> _Work to be completed_
Set down every record once more, exactly as given.

> _Input rows_
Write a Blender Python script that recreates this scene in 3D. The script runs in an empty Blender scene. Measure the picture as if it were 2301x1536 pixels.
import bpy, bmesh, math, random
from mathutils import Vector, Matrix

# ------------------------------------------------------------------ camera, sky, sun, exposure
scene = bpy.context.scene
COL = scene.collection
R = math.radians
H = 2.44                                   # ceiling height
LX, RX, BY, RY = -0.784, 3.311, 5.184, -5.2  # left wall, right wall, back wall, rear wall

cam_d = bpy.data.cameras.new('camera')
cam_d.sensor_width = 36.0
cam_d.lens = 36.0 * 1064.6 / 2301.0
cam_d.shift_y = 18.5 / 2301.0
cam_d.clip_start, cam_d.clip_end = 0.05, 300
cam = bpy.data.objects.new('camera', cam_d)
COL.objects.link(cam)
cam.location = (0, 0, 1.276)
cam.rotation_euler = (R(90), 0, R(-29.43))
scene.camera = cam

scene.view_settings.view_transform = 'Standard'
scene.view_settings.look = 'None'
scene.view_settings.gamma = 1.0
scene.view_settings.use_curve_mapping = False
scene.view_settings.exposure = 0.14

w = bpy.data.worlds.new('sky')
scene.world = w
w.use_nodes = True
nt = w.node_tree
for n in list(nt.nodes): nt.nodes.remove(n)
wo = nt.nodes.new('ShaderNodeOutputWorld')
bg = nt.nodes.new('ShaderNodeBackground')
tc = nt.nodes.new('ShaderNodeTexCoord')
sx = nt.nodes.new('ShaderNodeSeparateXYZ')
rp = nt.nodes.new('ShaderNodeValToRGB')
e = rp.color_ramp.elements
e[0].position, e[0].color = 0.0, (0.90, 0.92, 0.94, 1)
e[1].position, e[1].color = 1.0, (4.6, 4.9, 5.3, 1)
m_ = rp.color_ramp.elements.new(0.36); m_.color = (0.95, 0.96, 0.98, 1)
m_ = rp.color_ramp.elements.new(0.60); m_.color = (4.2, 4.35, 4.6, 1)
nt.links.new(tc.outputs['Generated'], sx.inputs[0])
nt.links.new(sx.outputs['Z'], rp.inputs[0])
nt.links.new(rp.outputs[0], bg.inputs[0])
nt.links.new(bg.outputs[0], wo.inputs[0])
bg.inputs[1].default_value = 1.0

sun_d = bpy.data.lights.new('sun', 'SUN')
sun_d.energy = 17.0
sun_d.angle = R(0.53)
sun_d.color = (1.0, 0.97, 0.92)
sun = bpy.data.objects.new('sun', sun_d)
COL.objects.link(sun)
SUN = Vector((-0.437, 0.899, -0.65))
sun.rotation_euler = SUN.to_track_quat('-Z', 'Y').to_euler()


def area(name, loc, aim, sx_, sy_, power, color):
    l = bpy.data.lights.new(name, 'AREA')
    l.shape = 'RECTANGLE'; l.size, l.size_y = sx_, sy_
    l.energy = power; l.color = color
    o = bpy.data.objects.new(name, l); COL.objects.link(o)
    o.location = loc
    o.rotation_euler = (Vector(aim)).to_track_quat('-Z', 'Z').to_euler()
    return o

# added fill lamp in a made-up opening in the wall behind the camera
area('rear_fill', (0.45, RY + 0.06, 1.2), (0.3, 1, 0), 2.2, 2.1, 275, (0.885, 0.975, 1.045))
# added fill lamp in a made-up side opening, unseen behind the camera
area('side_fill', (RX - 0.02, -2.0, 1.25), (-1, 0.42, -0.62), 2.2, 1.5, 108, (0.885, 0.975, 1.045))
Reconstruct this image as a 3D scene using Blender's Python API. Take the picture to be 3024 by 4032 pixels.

> _Exercise output_
Write a Blender Python script that recreates this scene in 3D. The script runs in an empty Blender scene. Measure the picture as if it were 2301x1536 pixels.
import bpy, bmesh, math, random
from mathutils import Vector, Matrix

# ------------------------------------------------------------------ camera, sky, sun, exposure
scene = bpy.context.scene
COL = scene.collection
R = math.radians
H = 2.44                                   # ceiling height
LX, RX, BY, RY = -0.784, 3.311, 5.184, -5.2  # left wall, right wall, back wall, rear wall

cam_d = bpy.data.cameras.new('camera')
cam_d.sensor_width = 36.0
cam_d.lens = 36.0 * 1064.6 / 2301.0
cam_d.shift_y = 18.5 / 2301.0
cam_d.clip_start, cam_d.clip_end = 0.05, 300
cam = bpy.data.objects.new('camera', cam_d)
COL.objects.link(cam)
cam.location = (0, 0, 1.276)
cam.rotation_euler = (R(90), 0, R(-29.43))
scene.camera = cam

scene.view_settings.view_transform = 'Standard'
scene.view_settings.look = 'None'
scene.view_settings.gamma = 1.0
scene.view_settings.use_curve_mapping = False
scene.view_settings.exposure = 0.14

w = bpy.data.worlds.new('sky')
scene.world = w
w.use_nodes = True
nt = w.node_tree
for n in list(nt.nodes): nt.nodes.remove(n)
wo = nt.nodes.new('ShaderNodeOutputWorld')
bg = nt.nodes.new('ShaderNodeBackground')
tc = nt.nodes.new('ShaderNodeTexCoord')
sx = nt.nodes.new('ShaderNodeSeparateXYZ')
rp = nt.nodes.new('ShaderNodeValToRGB')
e = rp.color_ramp.elements
e[0].position, e[0].color = 0.0, (0.90, 0.92, 0.94, 1)
e[1].position, e[1].color = 1.0, (4.6, 4.9, 5.3, 1)
m_ = rp.color_ramp.elements.new(0.36); m_.color = (0.95, 0.96, 0.98, 1)
m_ = rp.color_ramp.elements.new(0.60); m_.color = (4.2, 4.35, 4.6, 1)
nt.links.new(tc.outputs['Generated'], sx.inputs[0])
nt.links.new(sx.outputs['Z'], rp.inputs[0])
nt.links.new(rp.outputs[0], bg.inputs[0])
nt.links.new(bg.outputs[0], wo.inputs[0])
bg.inputs[1].default_value = 1.0

sun_d = bpy.data.lights.new('sun', 'SUN')
sun_d.energy = 17.0
sun_d.angle = R(0.53)
sun_d.color = (1.0, 0.97, 0.92)
sun = bpy.data.objects.new('sun', sun_d)
COL.objects.link(sun)
SUN = Vector((-0.437, 0.899, -0.65))
sun.rotation_euler = SUN.to_track_quat('-Z', 'Y').to_euler()


def area(name, loc, aim, sx_, sy_, power, color):
    l = bpy.data.lights.new(name, 'AREA')
    l.shape = 'RECTANGLE'; l.size, l.size_y = sx_, sy_
    l.energy = power; l.color = color
    o = bpy.data.objects.new(name, l); COL.objects.link(o)
    o.location = loc
    o.rotation_euler = (Vector(aim)).to_track_quat('-Z', 'Z').to_euler()
    return o

# added fill lamp in a made-up opening in the wall behind the camera
area('rear_fill', (0.45, RY + 0.06, 1.2), (0.3, 1, 0), 2.2, 2.1, 275, (0.885, 0.975, 1.045))
# added fill lamp in a made-up side opening, unseen behind the camera
area('side_fill', (RX - 0.02, -2.0, 1.25), (-1, 0.42, -0.62), 2.2, 1.5, 108, (0.885, 0.975, 1.045))
Reconstruct this image as a 3D scene using Blender's Python API. Take the picture to be 3024 by 4032 pixels.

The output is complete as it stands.